In such a digital world, monetary transactions are leaning into the digital realm. Digital wallets such as Apple Pay, Google Wallet and Venmo are becoming more popular. As digital wallets and electronic payment systems become increasingly integrated into everyday life, questions about the future of cash and traditional banking are on everyone’s minds.

For many, electronic payments systems provide undeniable convenience, a perspective shared by Accounting Professor Patrick Gramling. He explained that the simplicity and convenience of paying with your phone is actively changing consumer habits.

“You are making it easier to conduct business … I think in a weird way that tapping the phone makes it easier now to spend money,” Gramling said.

In many ways,  digital wallets are a positive innovation that promotes convenience in the consumers daily life. Consumers can now conduct business, shop, and pay bills without the need for physical cash or checks. For students balancing tuition, groceries, and extracurricular activities. Cashless payments from the consumer eliminates the need to handle physical cash which  lowers the risk of traditional fraud. Gramling also noted that cashless payments make it harder for criminals to steal as well because identities and bank accounts aren’t directly tied to digital wallets.

“When I pay with my phone, I’m assigned a one time token that corresponds with my account … the money goes from financial institution to financial institution,” Gramling said.

While the benefits seem to be innumerable, there are drawbacks to moving toward digital payment options. One of the most significant risks is hacking by high-level criminals. While digital transactions may reduce the threat of cash getting lost, digital payments “open  up different kinds of fraud … bad actors can steal money electronically,” Gramling said. 

Another potential issue is privacy. Unlike with cash transactions, digital payments are recorded every time, creating a paper trail that third parties could access. For businesses deciding whether to incorporate digital wallets into their payment structure, Gramling stressed the importance of understanding the associated cost. “Digital payments come with a charge or fee to use,” Gramling said. 

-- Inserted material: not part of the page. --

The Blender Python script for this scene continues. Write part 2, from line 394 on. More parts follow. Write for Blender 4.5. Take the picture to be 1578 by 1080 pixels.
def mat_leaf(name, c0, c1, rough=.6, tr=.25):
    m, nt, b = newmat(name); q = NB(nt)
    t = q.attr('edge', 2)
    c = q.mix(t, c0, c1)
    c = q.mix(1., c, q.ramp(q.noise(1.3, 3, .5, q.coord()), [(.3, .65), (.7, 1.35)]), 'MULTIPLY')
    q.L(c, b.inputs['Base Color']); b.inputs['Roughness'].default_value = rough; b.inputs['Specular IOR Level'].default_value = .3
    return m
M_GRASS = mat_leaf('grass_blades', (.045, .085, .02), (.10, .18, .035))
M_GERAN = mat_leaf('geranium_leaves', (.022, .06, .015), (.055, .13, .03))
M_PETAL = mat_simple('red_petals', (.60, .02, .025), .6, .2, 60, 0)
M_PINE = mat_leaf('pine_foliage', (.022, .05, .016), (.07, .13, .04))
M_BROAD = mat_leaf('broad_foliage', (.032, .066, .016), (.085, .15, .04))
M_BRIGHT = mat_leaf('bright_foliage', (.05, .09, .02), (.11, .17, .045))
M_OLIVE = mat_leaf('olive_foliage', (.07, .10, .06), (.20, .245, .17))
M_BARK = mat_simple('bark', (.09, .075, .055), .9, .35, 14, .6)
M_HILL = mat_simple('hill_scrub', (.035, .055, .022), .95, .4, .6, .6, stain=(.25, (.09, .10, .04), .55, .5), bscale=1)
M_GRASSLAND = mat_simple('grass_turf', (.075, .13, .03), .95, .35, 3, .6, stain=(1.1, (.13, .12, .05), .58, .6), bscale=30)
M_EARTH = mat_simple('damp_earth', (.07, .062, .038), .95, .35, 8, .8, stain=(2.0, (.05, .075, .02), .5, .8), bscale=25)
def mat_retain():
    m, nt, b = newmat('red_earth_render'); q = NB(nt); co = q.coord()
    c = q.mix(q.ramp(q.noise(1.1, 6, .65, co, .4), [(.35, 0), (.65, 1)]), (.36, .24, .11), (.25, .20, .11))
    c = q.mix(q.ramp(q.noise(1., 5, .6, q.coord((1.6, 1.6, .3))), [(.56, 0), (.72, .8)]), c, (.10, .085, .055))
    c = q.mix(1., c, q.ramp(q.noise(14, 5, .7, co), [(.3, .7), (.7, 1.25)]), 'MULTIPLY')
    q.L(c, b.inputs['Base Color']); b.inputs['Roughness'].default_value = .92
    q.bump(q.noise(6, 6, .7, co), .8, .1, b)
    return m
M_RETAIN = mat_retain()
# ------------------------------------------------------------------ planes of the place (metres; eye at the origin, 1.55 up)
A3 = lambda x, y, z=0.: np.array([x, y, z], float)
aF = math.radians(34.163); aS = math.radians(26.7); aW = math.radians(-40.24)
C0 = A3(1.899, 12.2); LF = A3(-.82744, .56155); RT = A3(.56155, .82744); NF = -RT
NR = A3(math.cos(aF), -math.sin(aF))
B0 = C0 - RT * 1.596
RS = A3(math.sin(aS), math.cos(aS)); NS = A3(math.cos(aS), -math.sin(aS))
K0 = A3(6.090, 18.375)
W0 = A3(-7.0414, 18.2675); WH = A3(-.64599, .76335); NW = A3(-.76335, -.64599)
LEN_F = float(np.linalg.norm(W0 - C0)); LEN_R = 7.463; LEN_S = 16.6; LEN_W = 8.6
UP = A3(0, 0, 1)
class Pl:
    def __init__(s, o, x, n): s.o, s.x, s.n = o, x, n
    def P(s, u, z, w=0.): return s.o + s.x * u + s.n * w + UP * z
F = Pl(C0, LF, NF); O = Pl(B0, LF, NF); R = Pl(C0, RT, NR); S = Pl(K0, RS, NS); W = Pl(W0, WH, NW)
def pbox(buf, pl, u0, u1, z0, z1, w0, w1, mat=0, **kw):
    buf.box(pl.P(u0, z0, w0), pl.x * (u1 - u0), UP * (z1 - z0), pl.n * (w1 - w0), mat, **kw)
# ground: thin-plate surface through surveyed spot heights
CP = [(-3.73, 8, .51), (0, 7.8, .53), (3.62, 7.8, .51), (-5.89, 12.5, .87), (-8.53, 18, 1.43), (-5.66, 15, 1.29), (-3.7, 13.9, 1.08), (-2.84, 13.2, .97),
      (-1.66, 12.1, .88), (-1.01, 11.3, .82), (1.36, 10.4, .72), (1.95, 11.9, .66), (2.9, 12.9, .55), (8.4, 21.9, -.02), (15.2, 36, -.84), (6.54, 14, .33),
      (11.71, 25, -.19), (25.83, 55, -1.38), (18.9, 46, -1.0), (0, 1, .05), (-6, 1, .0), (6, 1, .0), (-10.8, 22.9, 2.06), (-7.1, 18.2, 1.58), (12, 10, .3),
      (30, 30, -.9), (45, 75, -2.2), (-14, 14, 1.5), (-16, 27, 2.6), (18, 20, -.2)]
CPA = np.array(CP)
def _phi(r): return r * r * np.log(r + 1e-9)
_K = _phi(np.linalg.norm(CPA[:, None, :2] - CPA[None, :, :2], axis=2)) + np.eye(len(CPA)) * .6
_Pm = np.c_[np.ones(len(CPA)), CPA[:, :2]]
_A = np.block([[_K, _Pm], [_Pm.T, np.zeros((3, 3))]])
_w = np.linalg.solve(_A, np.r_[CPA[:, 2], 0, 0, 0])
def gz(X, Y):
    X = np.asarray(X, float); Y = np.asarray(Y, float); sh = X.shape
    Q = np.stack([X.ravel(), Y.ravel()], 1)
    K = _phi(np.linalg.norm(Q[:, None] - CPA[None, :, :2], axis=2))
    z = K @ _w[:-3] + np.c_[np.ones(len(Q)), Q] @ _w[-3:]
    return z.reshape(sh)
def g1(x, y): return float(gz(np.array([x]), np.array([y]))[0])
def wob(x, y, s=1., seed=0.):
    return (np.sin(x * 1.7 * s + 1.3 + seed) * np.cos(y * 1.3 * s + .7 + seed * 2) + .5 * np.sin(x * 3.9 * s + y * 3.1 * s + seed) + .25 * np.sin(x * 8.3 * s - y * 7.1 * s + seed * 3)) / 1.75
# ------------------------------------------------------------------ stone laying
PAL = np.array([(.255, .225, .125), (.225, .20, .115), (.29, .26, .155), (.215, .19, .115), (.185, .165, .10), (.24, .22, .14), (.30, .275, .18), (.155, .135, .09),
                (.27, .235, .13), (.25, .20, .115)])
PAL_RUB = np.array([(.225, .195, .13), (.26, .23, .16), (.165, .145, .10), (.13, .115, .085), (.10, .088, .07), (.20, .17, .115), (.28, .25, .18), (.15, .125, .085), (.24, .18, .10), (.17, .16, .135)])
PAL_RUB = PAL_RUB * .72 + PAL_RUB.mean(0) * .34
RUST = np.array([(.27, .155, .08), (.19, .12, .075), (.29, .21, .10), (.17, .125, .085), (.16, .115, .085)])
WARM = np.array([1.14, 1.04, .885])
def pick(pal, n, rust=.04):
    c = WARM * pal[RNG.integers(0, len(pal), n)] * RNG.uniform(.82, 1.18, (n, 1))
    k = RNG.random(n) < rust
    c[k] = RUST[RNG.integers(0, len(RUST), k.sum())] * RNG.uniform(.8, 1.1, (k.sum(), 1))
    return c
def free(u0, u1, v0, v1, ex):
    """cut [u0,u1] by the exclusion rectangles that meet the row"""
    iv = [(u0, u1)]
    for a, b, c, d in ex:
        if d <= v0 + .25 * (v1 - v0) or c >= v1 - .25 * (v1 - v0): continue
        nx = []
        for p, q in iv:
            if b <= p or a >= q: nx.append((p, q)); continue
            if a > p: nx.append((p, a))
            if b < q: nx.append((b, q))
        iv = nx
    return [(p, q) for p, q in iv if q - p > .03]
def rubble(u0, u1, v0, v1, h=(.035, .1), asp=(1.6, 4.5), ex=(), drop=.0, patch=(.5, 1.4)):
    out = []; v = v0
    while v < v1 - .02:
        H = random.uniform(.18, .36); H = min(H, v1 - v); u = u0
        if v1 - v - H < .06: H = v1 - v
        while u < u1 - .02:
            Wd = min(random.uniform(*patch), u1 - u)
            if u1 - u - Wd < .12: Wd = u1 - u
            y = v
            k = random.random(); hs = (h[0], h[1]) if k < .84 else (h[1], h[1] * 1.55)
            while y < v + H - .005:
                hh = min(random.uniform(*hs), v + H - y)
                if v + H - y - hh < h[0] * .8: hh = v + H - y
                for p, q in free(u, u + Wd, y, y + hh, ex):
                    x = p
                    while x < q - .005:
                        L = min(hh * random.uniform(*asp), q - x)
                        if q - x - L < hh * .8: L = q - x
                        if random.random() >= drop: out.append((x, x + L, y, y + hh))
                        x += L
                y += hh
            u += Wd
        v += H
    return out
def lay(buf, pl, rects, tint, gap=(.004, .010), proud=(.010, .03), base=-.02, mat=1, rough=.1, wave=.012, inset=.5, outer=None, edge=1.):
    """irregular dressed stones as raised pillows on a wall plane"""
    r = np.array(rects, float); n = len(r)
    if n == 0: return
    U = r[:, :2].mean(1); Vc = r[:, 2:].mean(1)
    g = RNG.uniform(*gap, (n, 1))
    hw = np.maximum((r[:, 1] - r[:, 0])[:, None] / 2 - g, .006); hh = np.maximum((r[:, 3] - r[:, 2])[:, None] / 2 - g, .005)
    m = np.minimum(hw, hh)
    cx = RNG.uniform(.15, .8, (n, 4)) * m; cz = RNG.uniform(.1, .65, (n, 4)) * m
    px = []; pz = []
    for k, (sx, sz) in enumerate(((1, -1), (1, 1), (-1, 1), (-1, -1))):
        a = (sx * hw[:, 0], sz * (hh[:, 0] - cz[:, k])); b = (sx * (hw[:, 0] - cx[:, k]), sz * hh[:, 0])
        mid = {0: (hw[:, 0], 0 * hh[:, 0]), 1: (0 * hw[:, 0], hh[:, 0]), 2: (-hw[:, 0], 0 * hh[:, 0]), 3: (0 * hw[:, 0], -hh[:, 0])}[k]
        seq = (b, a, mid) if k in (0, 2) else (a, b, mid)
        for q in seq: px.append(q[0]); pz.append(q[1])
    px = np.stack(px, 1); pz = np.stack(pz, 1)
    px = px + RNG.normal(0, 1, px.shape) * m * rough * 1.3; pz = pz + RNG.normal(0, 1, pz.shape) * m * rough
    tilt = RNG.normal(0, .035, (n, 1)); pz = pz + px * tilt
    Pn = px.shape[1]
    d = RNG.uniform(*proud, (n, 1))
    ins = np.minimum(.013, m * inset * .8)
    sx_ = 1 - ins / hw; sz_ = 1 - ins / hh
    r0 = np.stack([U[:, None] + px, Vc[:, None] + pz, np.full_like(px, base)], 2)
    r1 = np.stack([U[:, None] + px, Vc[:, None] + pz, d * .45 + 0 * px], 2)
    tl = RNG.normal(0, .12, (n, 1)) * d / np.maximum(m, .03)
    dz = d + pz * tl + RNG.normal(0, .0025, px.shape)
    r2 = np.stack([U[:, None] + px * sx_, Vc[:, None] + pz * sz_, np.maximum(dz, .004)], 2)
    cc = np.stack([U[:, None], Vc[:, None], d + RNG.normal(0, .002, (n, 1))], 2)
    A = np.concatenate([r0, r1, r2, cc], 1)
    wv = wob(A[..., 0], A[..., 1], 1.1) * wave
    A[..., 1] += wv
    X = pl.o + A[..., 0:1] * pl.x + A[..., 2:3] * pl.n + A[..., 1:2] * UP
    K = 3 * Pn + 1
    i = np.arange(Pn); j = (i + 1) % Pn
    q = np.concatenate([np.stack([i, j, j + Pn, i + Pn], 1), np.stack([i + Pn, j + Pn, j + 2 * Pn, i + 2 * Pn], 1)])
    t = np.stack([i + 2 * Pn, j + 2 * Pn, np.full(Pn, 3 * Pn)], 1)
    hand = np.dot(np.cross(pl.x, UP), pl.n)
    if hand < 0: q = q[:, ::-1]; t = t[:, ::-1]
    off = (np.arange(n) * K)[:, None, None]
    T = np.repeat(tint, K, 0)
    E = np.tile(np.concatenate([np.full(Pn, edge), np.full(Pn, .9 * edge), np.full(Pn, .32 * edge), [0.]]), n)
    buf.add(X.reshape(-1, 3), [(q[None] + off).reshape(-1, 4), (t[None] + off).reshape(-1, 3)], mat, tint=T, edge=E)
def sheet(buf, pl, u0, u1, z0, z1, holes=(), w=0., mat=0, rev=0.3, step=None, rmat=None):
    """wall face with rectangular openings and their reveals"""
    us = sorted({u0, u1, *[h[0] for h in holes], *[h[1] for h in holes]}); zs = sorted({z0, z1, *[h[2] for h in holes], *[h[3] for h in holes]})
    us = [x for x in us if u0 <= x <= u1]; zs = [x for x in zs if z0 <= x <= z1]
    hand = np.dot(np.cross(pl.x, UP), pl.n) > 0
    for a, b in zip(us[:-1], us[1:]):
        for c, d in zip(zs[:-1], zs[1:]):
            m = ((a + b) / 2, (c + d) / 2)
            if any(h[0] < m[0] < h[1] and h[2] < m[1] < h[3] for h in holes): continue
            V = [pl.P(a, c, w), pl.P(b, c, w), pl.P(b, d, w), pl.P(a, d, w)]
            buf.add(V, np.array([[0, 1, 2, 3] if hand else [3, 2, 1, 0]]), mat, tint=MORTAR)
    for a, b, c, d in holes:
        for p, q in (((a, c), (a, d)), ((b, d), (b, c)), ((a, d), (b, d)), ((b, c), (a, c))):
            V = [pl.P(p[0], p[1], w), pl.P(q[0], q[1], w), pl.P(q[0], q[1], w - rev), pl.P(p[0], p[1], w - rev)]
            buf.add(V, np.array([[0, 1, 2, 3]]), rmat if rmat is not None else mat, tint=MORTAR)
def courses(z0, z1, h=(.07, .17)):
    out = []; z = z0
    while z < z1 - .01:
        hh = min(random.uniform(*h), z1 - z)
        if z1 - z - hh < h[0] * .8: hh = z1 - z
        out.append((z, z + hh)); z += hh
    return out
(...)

While the vast percent of the working population may not yet be comfortable with a shift to a fully cashless society, younger generations are already heavily implementing the technology in most transactions. 

With constantly evolving technologies, there’s no way to completely predict the future of transactions in our society. However, the rise of digital wallets suggests that there may be a time when all transactions are cashless. No matter what the future of American transactions looks like, “balancing these advancements with privacy protections and security measures will be key.”